REQUEST ▸
Set down exactly, and only, the lines from the one with "Keep writing the" to the final line of the entries, both included.

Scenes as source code
"""
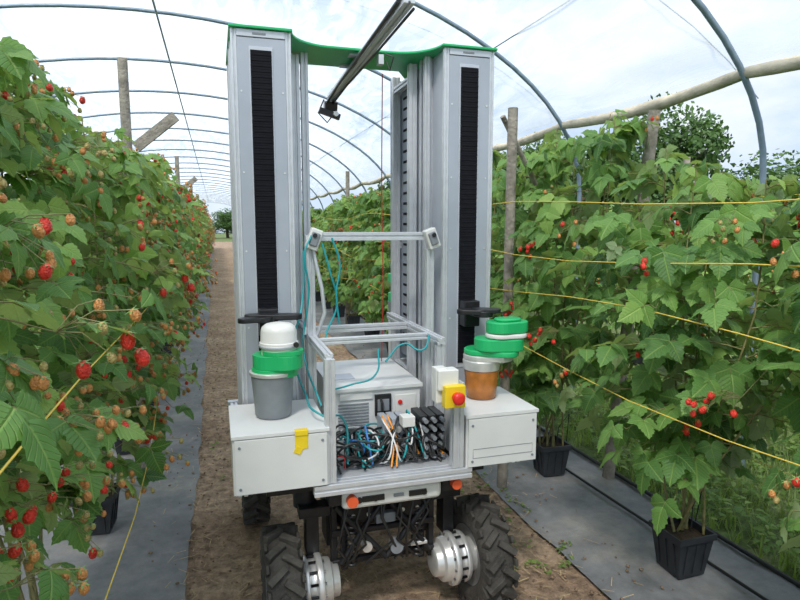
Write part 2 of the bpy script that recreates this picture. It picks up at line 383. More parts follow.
def wheel(name,x0,x1,cy,motor,steer=0,ext=1.):
    b=MB(); r=.225; w=x1-x0; cx=(x0+x1)/2; k=r/.21
    prof=[(-w*.42,.115*k),(-w*.5,.135*k),(-w*.5,.17*k),(-w*.40,.188*k),(-w*.2,.194*k),(0,.196*k),(w*.2,.194*k),(w*.40,.188*k),(w*.5,.17*k),(w*.5,.135*k),(w*.42,.115*k)]
    b.lathe((0,0,0),(1,0,0),prof,'rubber',48,False)
    b.lathe((0,0,0),(1,0,0),[(-w*.42,.126),(-w*.36,.115),(-w*.30,.08),(-w*.30,.0)],'rim_grey',36,False)
    b.lathe((0,0,0),(1,0,0),[(w*.30,.0),(w*.30,.08),(w*.36,.115),(w*.42,.126)],'rim_grey',36,False)
    n=15
    for i in range(n):
        for sd in(-1,1):
            a=2*math.pi*(i+(.5 if sd>0 else 0))/n
            M=Matrix.Rotation(a,3,'X')
            Rm=M@Matrix.Rotation(sd*math.radians(-38),3,'Z')
            c=M@Vector((sd*w*.22,0,.196*k)); b.obox(c,(w*.62,.026,.040),Rm,'rubber')
            c=M@Vector((sd*w*.475,.028,.178*k)); b.obox(c,(.012,.030,.050),M,'rubber')
    for i in range(6):
        a=2*math.pi*i/6
        for sx in(-1,1): b.cyl((sx*w*.31,.05*math.cos(a),.05*math.sin(a)),(sx*w*.36,.05*math.cos(a),.05*math.sin(a)),.008,'silver',8)
    s=motor; e=ext
    pr=[(w*.30,.07),(w*.52*e,.07),(w*.52*e,.100),(w*.66*e,.104),(w*.68*e,.092),(w*.86*e,.092),(w*.88*e,.108),(w*1.04*e,.108),(w*1.06*e,.090),(w*1.28*e,.086),(w*1.30*e,.066),(w*1.5*e,.062),(w*1.52*e,.04),(w*1.52*e,.0)]
    b.lathe((0,0,0),(s,0,0),pr,'silver',40,False)
    for i in range(14):
        a=2*math.pi*i/14
        b.cyl((s*w*.68*e,.098*math.cos(a),.098*math.sin(a)),(s*w*.88*e,.098*math.cos(a),.098*math.sin(a)),.006,'black_metal',8)
        b.cyl((s*w*1.04*e,.098*math.cos(a),.098*math.sin(a)),(s*w*1.09*e,.098*math.cos(a),.098*math.sin(a)),.006,'rim_grey',8)
    b.obox((s*w*.95,.07,.17),(.05,.07,.16),(0,0,0),'black_metal'); b.obox((s*w*1.1,.06,.27),(.14,.07,.04),(0,0,0),'black_metal')
    o=b.obj(name,None,.0025,1)
    o.rotation_euler=(0,0,steer); o.location=(cx,cy,r+.004)
    o.parent=R; o.matrix_parent_inverse=Matrix.Translation(R.location).inverted()
wheel('wheel_front_left',.130,.260,2.17,1,0,1.1); wheel('wheel_front_right',.950,1.080,2.19,-1,.06,1.08)
wheel('wheel_rear_left',.09,.22,3.22,1); wheel('wheel_rear_right',.97,1.10,3.22,-1)
def curve(name,mname,splines,r,parent):
    cu=bpy.data.curves.new(name,'CURVE'); cu.dimensions='3D'; cu.bevel_depth=r; cu.bevel_resolution=2; cu.resolution_u=8
    for pts in splines:
        sp=cu.splines.new('BEZIER'); sp.bezier_points.add(len(pts)-1)
        for bp,p in zip(sp.bezier_points,pts): bp.co=p; bp.handle_left_type='AUTO'; bp.handle_right_type='AUTO'
    cu.materials.append(MATS[mname]); o=bpy.data.objects.new(name,cu); COL.objects.link(o); setparent(o,parent); return o
def mess(n,y0=2.07,y1=2.3,xa=.39,xb=.80,hi=1.):
    out=[]
    for _ in range(n):
        p=[]; x=random.uniform(xa,xb)
        for k in range(5):
            z=[.70,.735,.775,.745,.70][k]; z=.70+(z-.70)*hi
            p.append((min(xb+.02,max(xa-.01,x+random.uniform(-.09,.09))),random.uniform(y0,y1),z+random.uniform(-.008,.035)))
        out.append(p)
    return out
def drop(n,xa,xb,zt):
    out=[]
    for _ in range(n):
        x=random.uniform(xa,xb); dx=random.uniform(-.06,.04)
        out.append([(x+.03,2.28,zt-.05),(x,2.17,zt+random.uniform(-.03,.02)),(x+dx,2.11,zt-.07),(x+dx*1.8,2.09,.72),(x+dx*2.6,2.12,.70)])
    return out
curve('cables_black','black_cable',mess(26)+drop(11,.58,.78,.84)+drop(5,.44,.56,.79),.0045,R); curve('cables_grey','white_cable',mess(4)+drop(3,.58,.74,.86),.0035,R)
curve('cables_orange','orange_cable',mess(1)+[[(.60,2.2,.86),(.62,2.12,.78),(.60,2.07,.70)],[(.62,2.2,.86),(.635,2.12,.78),(.62,2.07,.70)]],.004,R)
curve('cables_teal','teal_cable',mess(4)+drop(2,.42,.72,.86)+[[(.40,2.36,1.53),(.43,2.36,1.42),(.46,2.38,1.28),(.41,2.36,1.16),(.39,2.3,1.0)],[(.36,2.36,1.56),(.33,2.34,1.5),(.345,2.36,1.35),(.32,2.36,1.1),(.36,2.2,.92)],
  [(.44,2.36,1.55),(.47,2.36,1.45),(.455,2.36,1.33),(.47,2.38,1.2)],[(.26,2.25,1.1),(.30,2.25,.98),(.34,2.05,.93),(.42,2.1,.9),(.44,2.1,.72)],[(.20,2.30,1.1),(.28,2.3,1.2),(.32,2.36,1.32),(.33,2.38,1.5)],
  [(.83,2.3,1.15),(.78,2.25,1.1),(.72,2.3,1.12),(.64,2.3,1.05)],[(.62,2.33,1.1),(.60,2.3,1.0),(.50,2.32,.96),(.42,2.3,.95)]],.0040,R)
curve('cables_blue','blue_cable',mess(1)+drop(1,.5,.6,.82),.004,R); curve('cables_red','red_cable',[[(.76,2.8,.93),(.77,2.8,1.3),(.765,2.8,1.7),(.77,2.8,2.3)],[(.40,2.12,.70),(.41,2.08,.76),(.43,2.1,.70)]],.0025,R)

# ================================================================== GROUND
def ground_mat(name,c1,c2,c3,sc,bump,weave=False):
    m=bpy.data.materials.new(name); m.use_nodes=True; nt=m.node_tree; N=nt.nodes;L=nt.links; b=N['Principled BSDF']; b.inputs['Roughness'].default_value=.92 if not weave else .6
    tc=N.new('ShaderNodeTexCoord'); n1=N.new('ShaderNodeTexNoise'); n1.inputs['Scale'].default_value=sc; n1.inputs['Detail'].default_value=8; n1.inputs['Roughness'].default_value=.65
    n2=N.new('ShaderNodeTexNoise'); n2.inputs['Scale'].default_value=sc*10; n2.inputs['Detail'].default_value=7; n2.inputs['Roughness'].default_value=.7
    L.new(tc.outputs['Object'],n1.inputs['Vector']); L.new(tc.outputs['Object'],n2.inputs['Vector'])
    r=N.new('ShaderNodeValToRGB'); e=r.color_ramp.elements; e[0].position=.32;e[0].color=(*c1,1); e[1].position=.72;e[1].color=(*c3,1); k=e.new(.52); k.color=(*c2,1)
    L.new(n1.outputs['Fac'],r.inputs['Fac'])
    cr=N.new('ShaderNodeValToRGB'); cr.color_ramp.elements[0].position=.36; cr.color_ramp.elements[1].position=.66; cr.color_ramp.elements[0].color=(.15,.15,.15,1); cr.color_ramp.elements[1].color=(.85,.85,.85,1); L.new(n2.outputs['Fac'],cr.inputs['Fac'])
    mx=N.new('ShaderNodeMixRGB'); mx.blend_type='OVERLAY'; mx.inputs['Fac'].default_value=.6 if not weave else .2; L.new(r.outputs['Color'],mx.inputs['Color1']); L.new(cr.outputs['Color'],mx.inputs['Color2'])
    L.new(mx.outputs['Color'],b.inputs['Base Color'])
    bp=N.new('ShaderNodeBump'); bp.inputs['Strength'].default_value=bump; bp.inputs['Distance'].default_value=.04
    if weave:
        w=N.new('ShaderNodeTexWave'); w.inputs['Scale'].default_value=60; L.new(tc.outputs['Object'],w.inputs['Vector'])
        ad=N.new('ShaderNodeMath'); ad.operation='ADD'; L.new(w.outputs['Fac'],ad.inputs[0]); L.new(n2.outputs['Fac'],ad.inputs[1]); L.new(ad.outputs[0],bp.inputs['Height']); bp.inputs['Distance'].default_value=.004
    else: L.new(n2.outputs['Fac'],bp.inputs['Height'])
    L.new(bp.outputs['Normal'],b.inputs['Normal']); MATS[name]=m
ground_mat('soil',(.29,.19,.12),(.43,.30,.20),(.56,.42,.29),1.8,1.0)
ground_mat('weed_mat',(.14,.143,.15),(.21,.215,.222),(.33,.31,.28),1.8,.35,True)
ground_mat('grass_ground',(.08,.12,.035),(.13,.19,.055),(.26,.25,.13),1.5,.8)
def strip(name,m,x0,x1,y0,y1,nx,zf,ratio=1.05):
    ys=[y0]; st=.04
    while ys[-1]<y1: 
        ys.append(ys[-1]+st)
        if ys[-1]>4: st*=ratio
    v=[];f=[]
    for y in ys:
        for i in range(nx+1):
            x=x0+(x1-x0)*i/nx; v.append((x,y,zf(x,y,i/nx)))
    for j in range(len(ys)-1):
        for i in range(nx): a=j*(nx+1)+i; f.append((a,a+1,a+nx+2,a+nx+1))
    b=MB(); b.add(v,f,m,True); return b.obj(name)
def fn(x,y,s): return noise.noise(Vector((x*s,y*s,3.3)))
strip('soil_path','soil',-.32,1.72,-1.2,60,50,lambda x,y,t: .012*fn(x,y,2.5)+.010*fn(x,y,9)+.009*fn(x,y,22)-.004)
def matz(ex):
    def f(x,y,t): return .016+.010*fn(x,y,1.7)+.007*fn(x+9,y,6)
    return f
def edge(x,y): return .035*fn(0,y,1.3)+.02*fn(5,y,5)
def mat_strip(name,x0,x1,inner):
    o=strip(name,'weed_mat',x0,x1,-1.2,60,20,matz(inner))
    for v in o.data.vertices:
        t=(v.co.x-x0)/(x1-x0); w=(1-t) if inner<0 else t
        v.co.x+=edge(0,v.co.y)*w
    return o
mat_strip('weed_membrane',-1.15,-.17,1); mat_strip('weed_membrane',1.56,2.42,-1)
b=MB(); b.add([(-60,-20,-.03),(60,-20,-.03),(60,140,-.03),(-60,140,-.03)],[(0,1,2,3)],'grass_ground'); b.obj('ground')

b=MB()
ico=[(0,0,1),(.9,0,0),(0,.9,0),(-.9,0,0),(0,-.9,0),(0,0,-1)]; icf=[(0,1,2),(0,2,3),(0,3,4),(0,4,1),(5,2,1),(5,3,2),(5,4,3),(5,1,4)]
for i in range(6500):
    y=1.2+random.random()**1.7*9; x=random.uniform(-.20,1.60); s=random.uniform(.003,.013)
    if i%17==0: x=random.choice([random.uniform(-.4,-.15),random.uniform(1.6,1.9)])
    zz=.0 if -.18<x<1.58 else .018
    if random.random()<.6:
        rz=random.random()*6.28; q=[random.uniform(.6,1.3) for _ in range(3)]
        v=[(x+s*q[0]*(a*math.cos(rz)-c*math.sin(rz)),y+s*q[1]*(a*math.sin(rz)+c*math.cos(rz)),zz+.003+s*q[2]*.6*(1+d*.9)) for a,c,d in ico]
        b.add(v,icf,'clod',True)
    else:
        a=random.random()*6.28; L=random.uniform(.02,.08); z=zz+random.uniform(.008,.02)
        dx,dy=math.cos(a)*L,math.sin(a)*L; nx,ny=-math.sin(a)*.0018,math.cos(a)*.0018
        b.add([(x-nx,y-ny,z),(x+nx,y+ny,z),(x+dx+nx,y+dy+ny,z+.004),(x+dx-nx,y+dy-ny,z+.004)],[(0,1,2,3)],'straw')
b.obj('soil_litter')

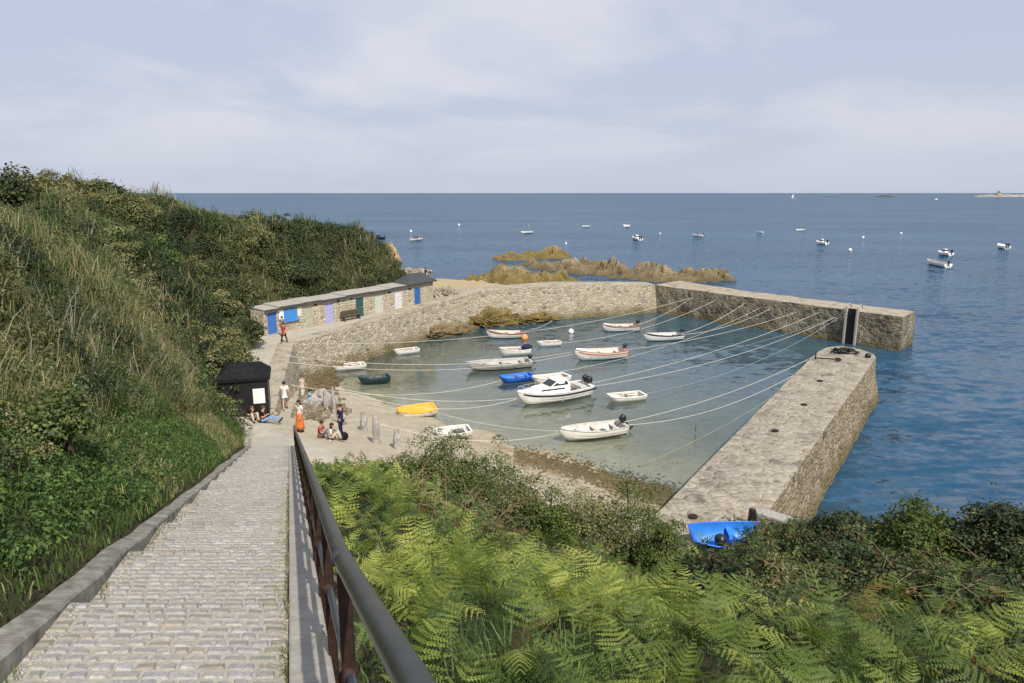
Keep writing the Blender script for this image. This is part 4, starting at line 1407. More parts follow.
def bowpost(t, H, ln):
    z = H.sheer(1)
    MB().box((ln * 0.985, 0, z + 0.12), (0.09, 0.09, 0.4), bev=0.01).build('stem_post', M['wood'], t)


def cuddy(t, H, ln):
    bowpost(t, H, ln)


def small_gear(t, H, ln):
    MB().box((ln * .35, .1, .3), (.5, .35, .22), .3, bev=0.03).build('crate', M['cloth_grey'], t)
    MB().tube([(ln * .5 + .2 * math.cos(k), .2 * math.sin(k), .18 + .01 * k) for k in np.arange(0, 14, .6)], .03, 5).build('coiled_rope', M['rope'], t)


boat('fishing_boat', 'white open boat with red brown trim nearest the golden weedy wall', (486, 338.5), (523, 337), 1.75, 0.62, M['white'], M['inside'], group=G1,
     gun=M['redtrim'], stripe=M['redtrim'], stripe_q=(0.10, 0.22), thw=3, kw=dict(rise=0.55), extra=bowpost)
boat('fishing_boat', 'white motorboat with red brown trim near the corner of wall and arm', (602, 332), (637, 330), 1.8, 0.66, M['white'], M['inside'], group=G1,
     gun=M['redtrim'], stripe=M['redtrim'], thw=3, mot=(0.3, 0.9), kw=dict(rise=0.4), deck=(0.78, 0.97), fend=1)
boat('fishing_boat', 'white clinker boat with a navy rim and outboard farthest right on the water', (643, 341.5), (681, 339), 1.8, 0.66, M['white'], M['inside'], group=G1,
     gun=M['navy'], stripe=M['navy'], stripe_q=(0.05, 0.17), thw=3, mot=(0.2, 0.9), kw=dict(rise=0.4))
boat('fishing_boat', 'broad white boat with an orange red rubbing strake in the harbour middle', (574, 361), (624, 357), 2.1, 0.80, M['white'], M['inside'], group=G1,
     gun=M['orangetrim'], stripe=M['orangetrim'], stripe_q=(0.16, 0.28), thw=3, mot=(0.4, 0.8), kw=dict(rise=0.4), deck=(0.72, 0.97), extra=small_gear)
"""
EXERCISE SOLUTION ▸
Keep writing the Blender script for this image. This is part 4, starting at line 1407. More parts follow.
def bowpost(t, H, ln):
    z = H.sheer(1)
    MB().box((ln * 0.985, 0, z + 0.12), (0.09, 0.09, 0.4), bev=0.01).build('stem_post', M['wood'], t)


def cuddy(t, H, ln):
    bowpost(t, H, ln)


def small_gear(t, H, ln):
    MB().box((ln * .35, .1, .3), (.5, .35, .22), .3, bev=0.03).build('crate', M['cloth_grey'], t)
    MB().tube([(ln * .5 + .2 * math.cos(k), .2 * math.sin(k), .18 + .01 * k) for k in np.arange(0, 14, .6)], .03, 5).build('coiled_rope', M['rope'], t)


boat('fishing_boat', 'white open boat with red brown trim nearest the golden weedy wall', (486, 338.5), (523, 337), 1.75, 0.62, M['white'], M['inside'], group=G1,
     gun=M['redtrim'], stripe=M['redtrim'], stripe_q=(0.10, 0.22), thw=3, kw=dict(rise=0.55), extra=bowpost)
boat('fishing_boat', 'white motorboat with red brown trim near the corner of wall and arm', (602, 332), (637, 330), 1.8, 0.66, M['white'], M['inside'], group=G1,
     gun=M['redtrim'], stripe=M['redtrim'], thw=3, mot=(0.3, 0.9), kw=dict(rise=0.4), deck=(0.78, 0.97), fend=1)
boat('fishing_boat', 'white clinker boat with a navy rim and outboard farthest right on the water', (643, 341.5), (681, 339), 1.8, 0.66, M['white'], M['inside'], group=G1,
     gun=M['navy'], stripe=M['navy'], stripe_q=(0.05, 0.17), thw=3, mot=(0.2, 0.9), kw=dict(rise=0.4))
boat('fishing_boat', 'broad white boat with an orange red rubbing strake in the harbour middle', (574, 361), (624, 357), 2.1, 0.80, M['white'], M['inside'], group=G1,
     gun=M['orangetrim'], stripe=M['orangetrim'], stripe_q=(0.16, 0.28), thw=3, mot=(0.4, 0.8), kw=dict(rise=0.4), deck=(0.72, 0.97), extra=small_gear)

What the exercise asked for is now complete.